Exercise aim:
Repeat the whole listing below, word for word.

○ ○ ○ ○

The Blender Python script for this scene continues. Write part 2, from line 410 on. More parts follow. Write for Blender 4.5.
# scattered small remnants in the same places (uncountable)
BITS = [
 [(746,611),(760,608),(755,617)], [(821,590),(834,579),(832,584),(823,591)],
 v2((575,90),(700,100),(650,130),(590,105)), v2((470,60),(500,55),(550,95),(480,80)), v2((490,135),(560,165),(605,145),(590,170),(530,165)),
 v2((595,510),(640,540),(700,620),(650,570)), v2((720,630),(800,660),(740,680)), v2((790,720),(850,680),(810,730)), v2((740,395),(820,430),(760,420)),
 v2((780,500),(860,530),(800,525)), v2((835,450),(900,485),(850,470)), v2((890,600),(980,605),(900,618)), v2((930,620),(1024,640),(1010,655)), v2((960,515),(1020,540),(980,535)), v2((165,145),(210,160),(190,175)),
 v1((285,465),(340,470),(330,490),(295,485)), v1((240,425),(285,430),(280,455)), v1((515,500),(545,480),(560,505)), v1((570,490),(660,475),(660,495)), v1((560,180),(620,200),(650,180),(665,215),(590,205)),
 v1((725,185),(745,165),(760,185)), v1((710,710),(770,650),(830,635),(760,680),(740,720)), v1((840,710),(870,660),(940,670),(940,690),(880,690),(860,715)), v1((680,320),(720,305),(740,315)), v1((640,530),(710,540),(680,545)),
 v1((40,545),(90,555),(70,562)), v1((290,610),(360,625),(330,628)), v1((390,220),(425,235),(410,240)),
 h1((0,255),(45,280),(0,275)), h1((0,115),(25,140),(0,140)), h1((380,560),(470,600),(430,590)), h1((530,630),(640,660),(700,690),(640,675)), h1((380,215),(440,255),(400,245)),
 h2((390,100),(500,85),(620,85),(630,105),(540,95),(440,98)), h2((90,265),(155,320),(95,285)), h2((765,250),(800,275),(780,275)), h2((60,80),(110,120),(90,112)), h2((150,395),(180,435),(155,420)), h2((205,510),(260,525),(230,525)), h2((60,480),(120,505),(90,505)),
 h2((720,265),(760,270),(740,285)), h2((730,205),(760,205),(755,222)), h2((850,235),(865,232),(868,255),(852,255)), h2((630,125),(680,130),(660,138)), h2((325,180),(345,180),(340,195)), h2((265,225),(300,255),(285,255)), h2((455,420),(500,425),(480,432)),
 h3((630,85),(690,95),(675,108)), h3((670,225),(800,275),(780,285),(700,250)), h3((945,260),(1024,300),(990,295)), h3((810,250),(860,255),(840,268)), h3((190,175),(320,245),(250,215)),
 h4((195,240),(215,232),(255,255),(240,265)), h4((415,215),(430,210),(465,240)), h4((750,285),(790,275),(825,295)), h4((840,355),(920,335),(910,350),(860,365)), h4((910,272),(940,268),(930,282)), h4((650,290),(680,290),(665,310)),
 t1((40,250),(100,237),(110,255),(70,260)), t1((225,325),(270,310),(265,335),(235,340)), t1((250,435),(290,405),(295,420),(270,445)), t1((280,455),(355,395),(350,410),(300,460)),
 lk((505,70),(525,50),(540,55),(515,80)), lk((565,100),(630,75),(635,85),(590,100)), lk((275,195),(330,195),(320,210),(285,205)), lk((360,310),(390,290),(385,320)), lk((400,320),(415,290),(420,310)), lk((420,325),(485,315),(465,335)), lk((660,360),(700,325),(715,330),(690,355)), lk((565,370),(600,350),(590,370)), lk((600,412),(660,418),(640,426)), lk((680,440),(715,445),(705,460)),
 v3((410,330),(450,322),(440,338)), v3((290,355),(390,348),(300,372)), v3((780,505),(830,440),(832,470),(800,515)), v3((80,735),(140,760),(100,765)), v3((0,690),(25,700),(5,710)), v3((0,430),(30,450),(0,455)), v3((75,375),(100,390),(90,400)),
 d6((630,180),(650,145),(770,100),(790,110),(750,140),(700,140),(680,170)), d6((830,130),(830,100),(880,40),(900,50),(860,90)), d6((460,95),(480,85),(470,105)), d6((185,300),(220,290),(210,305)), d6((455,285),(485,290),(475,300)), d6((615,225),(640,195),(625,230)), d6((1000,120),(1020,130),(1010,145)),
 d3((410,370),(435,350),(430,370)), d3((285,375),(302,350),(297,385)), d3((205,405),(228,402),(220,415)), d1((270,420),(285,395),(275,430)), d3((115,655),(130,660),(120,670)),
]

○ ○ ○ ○

Full answer:
The Blender Python script for this scene continues. Write part 2, from line 410 on. More parts follow. Write for Blender 4.5.
# scattered small remnants in the same places (uncountable)
BITS = [
 [(746,611),(760,608),(755,617)], [(821,590),(834,579),(832,584),(823,591)],
 v2((575,90),(700,100),(650,130),(590,105)), v2((470,60),(500,55),(550,95),(480,80)), v2((490,135),(560,165),(605,145),(590,170),(530,165)),
 v2((595,510),(640,540),(700,620),(650,570)), v2((720,630),(800,660),(740,680)), v2((790,720),(850,680),(810,730)), v2((740,395),(820,430),(760,420)),
 v2((780,500),(860,530),(800,525)), v2((835,450),(900,485),(850,470)), v2((890,600),(980,605),(900,618)), v2((930,620),(1024,640),(1010,655)), v2((960,515),(1020,540),(980,535)), v2((165,145),(210,160),(190,175)),
 v1((285,465),(340,470),(330,490),(295,485)), v1((240,425),(285,430),(280,455)), v1((515,500),(545,480),(560,505)), v1((570,490),(660,475),(660,495)), v1((560,180),(620,200),(650,180),(665,215),(590,205)),
 v1((725,185),(745,165),(760,185)), v1((710,710),(770,650),(830,635),(760,680),(740,720)), v1((840,710),(870,660),(940,670),(940,690),(880,690),(860,715)), v1((680,320),(720,305),(740,315)), v1((640,530),(710,540),(680,545)),
 v1((40,545),(90,555),(70,562)), v1((290,610),(360,625),(330,628)), v1((390,220),(425,235),(410,240)),
 h1((0,255),(45,280),(0,275)), h1((0,115),(25,140),(0,140)), h1((380,560),(470,600),(430,590)), h1((530,630),(640,660),(700,690),(640,675)), h1((380,215),(440,255),(400,245)),
 h2((390,100),(500,85),(620,85),(630,105),(540,95),(440,98)), h2((90,265),(155,320),(95,285)), h2((765,250),(800,275),(780,275)), h2((60,80),(110,120),(90,112)), h2((150,395),(180,435),(155,420)), h2((205,510),(260,525),(230,525)), h2((60,480),(120,505),(90,505)),
 h2((720,265),(760,270),(740,285)), h2((730,205),(760,205),(755,222)), h2((850,235),(865,232),(868,255),(852,255)), h2((630,125),(680,130),(660,138)), h2((325,180),(345,180),(340,195)), h2((265,225),(300,255),(285,255)), h2((455,420),(500,425),(480,432)),
 h3((630,85),(690,95),(675,108)), h3((670,225),(800,275),(780,285),(700,250)), h3((945,260),(1024,300),(990,295)), h3((810,250),(860,255),(840,268)), h3((190,175),(320,245),(250,215)),
 h4((195,240),(215,232),(255,255),(240,265)), h4((415,215),(430,210),(465,240)), h4((750,285),(790,275),(825,295)), h4((840,355),(920,335),(910,350),(860,365)), h4((910,272),(940,268),(930,282)), h4((650,290),(680,290),(665,310)),
 t1((40,250),(100,237),(110,255),(70,260)), t1((225,325),(270,310),(265,335),(235,340)), t1((250,435),(290,405),(295,420),(270,445)), t1((280,455),(355,395),(350,410),(300,460)),
 lk((505,70),(525,50),(540,55),(515,80)), lk((565,100),(630,75),(635,85),(590,100)), lk((275,195),(330,195),(320,210),(285,205)), lk((360,310),(390,290),(385,320)), lk((400,320),(415,290),(420,310)), lk((420,325),(485,315),(465,335)), lk((660,360),(700,325),(715,330),(690,355)), lk((565,370),(600,350),(590,370)), lk((600,412),(660,418),(640,426)), lk((680,440),(715,445),(705,460)),
 v3((410,330),(450,322),(440,338)), v3((290,355),(390,348),(300,372)), v3((780,505),(830,440),(832,470),(800,515)), v3((80,735),(140,760),(100,765)), v3((0,690),(25,700),(5,710)), v3((0,430),(30,450),(0,455)), v3((75,375),(100,390),(90,400)),
 d6((630,180),(650,145),(770,100),(790,110),(750,140),(700,140),(680,170)), d6((830,130),(830,100),(880,40),(900,50),(860,90)), d6((460,95),(480,85),(470,105)), d6((185,300),(220,290),(210,305)), d6((455,285),(485,290),(475,300)), d6((615,225),(640,195),(625,230)), d6((1000,120),(1020,130),(1010,145)),
 d3((410,370),(435,350),(430,370)), d3((285,375),(302,350),(297,385)), d3((205,405),(228,402),(220,415)), d1((270,420),(285,395),(275,430)), d3((115,655),(130,660),(120,670)),
]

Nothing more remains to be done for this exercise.